There are no justifications for the excesses of which Mr. Burris writes. But there is, as people like Edward Chynoweth regularly insist, a small problem of human nature. Without defending unacceptable practices of preferential treatment, it is possible to point out that some women and their allies are merely doing unto others what has, for decades, been done to them. Decades, not centuries. The issue is not the ideological cant of men’s “domination” or “suppression” of women throughout history. The issue is the documented reality of the systematic exclusion of professional (female) individuals from the positions for which they are highly qualified.
Having experienced discrimination does not justify discrimination against others. But unless one understands that women have been massively discriminated against in professional employment, including in the academy, one will never understand the deep conviction that informs the various attempts to right previous wrongs. For wrongs there have been.
In the academy, as throughout much of our society, we are confronting a situation in which civil society has failed to reform itself. That failure has led many women to turn to academic administrations and state and federal government to enforce impartial standards and, occasionally, even to redress previous imbalances.
Mr. Burris claims that my remarks about the potentially dangerous consequences of unilateral opposition to women’s studies can be translated into plain English as “those who stand in / our way have only themselves to blame when we tighten the noose.” He has understood part of my meaning. For the rest, he has either misunderstood or attempted a polemical feint. The appropriate pronoun is not “we” but “they.”
Gentlemen, there are women scholars and yes, heaven forfend, feminists who share what I should like to think is the essence of your commitment to standards, due process, free speech, and scholarship. But we are currently in a dangerous and exposed position. And without working alliances with others who share those commitments, however much they differ on other matters, we will go down to defeat. And so, I believe, will you.
As for Mr. Chynoweth, if he believes that our great Western culture has not disproportionately expressed the perceptions, goals, and identities of men (who, until very recently, were more often than not legally entitled to speak and act in the name of women), I do hope he can muster the same complacent acceptance of a postmodernist culture that overwhelmingly articulates the perceptions, goals, and identities of radical feminists.
Yes, the Western tradition belongs to us all, but those who have fashioned it have been disproportionately men. If women are not invited to find their own ways of identifying with it, they may well feel obliged to declare themselves its enemies. And in a dangerous world they will find allies.
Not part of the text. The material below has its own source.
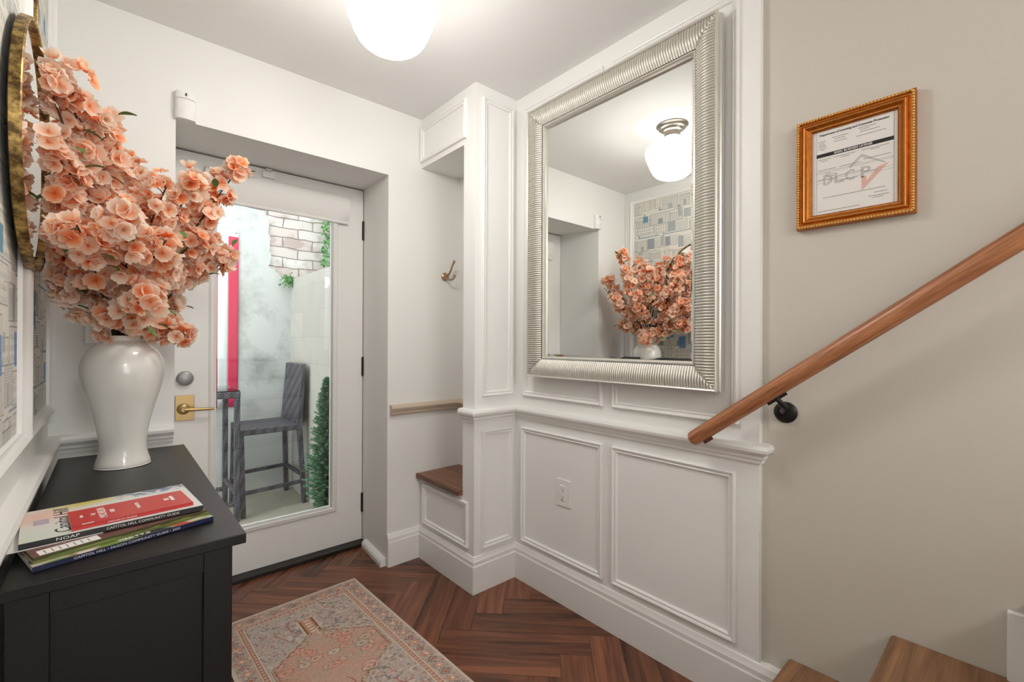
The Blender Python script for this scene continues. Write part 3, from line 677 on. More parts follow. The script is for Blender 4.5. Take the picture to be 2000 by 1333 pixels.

Let me try one more time. The women’s studies I advocate and have the honor to preside over at Emory University is precisely that—the study of women in history, society, and culture. It is not “feminist studies” for the good reason that we do not tolerate the imposition of any ideology but rather invite broad substantive and theoretical debate on all cogent issues. Had the history of women not been maliciously ignored for so long, we might not need a special program of this kind, much as we might not need African-American studies. That cannot now be helped. But I do hope that conservatives understand and respond to one of the messages I tried to deliver: some of us who are promoting women’s studies want and badly need the intellectual contributions of scholars with viewpoints other than those now dominant. In this matter I stand with that eminent scholar Jacob Neusner, whose splendid call for opening the canon to African-American and ethnic studies (National Review, June 15, 1984) ought to be required reading.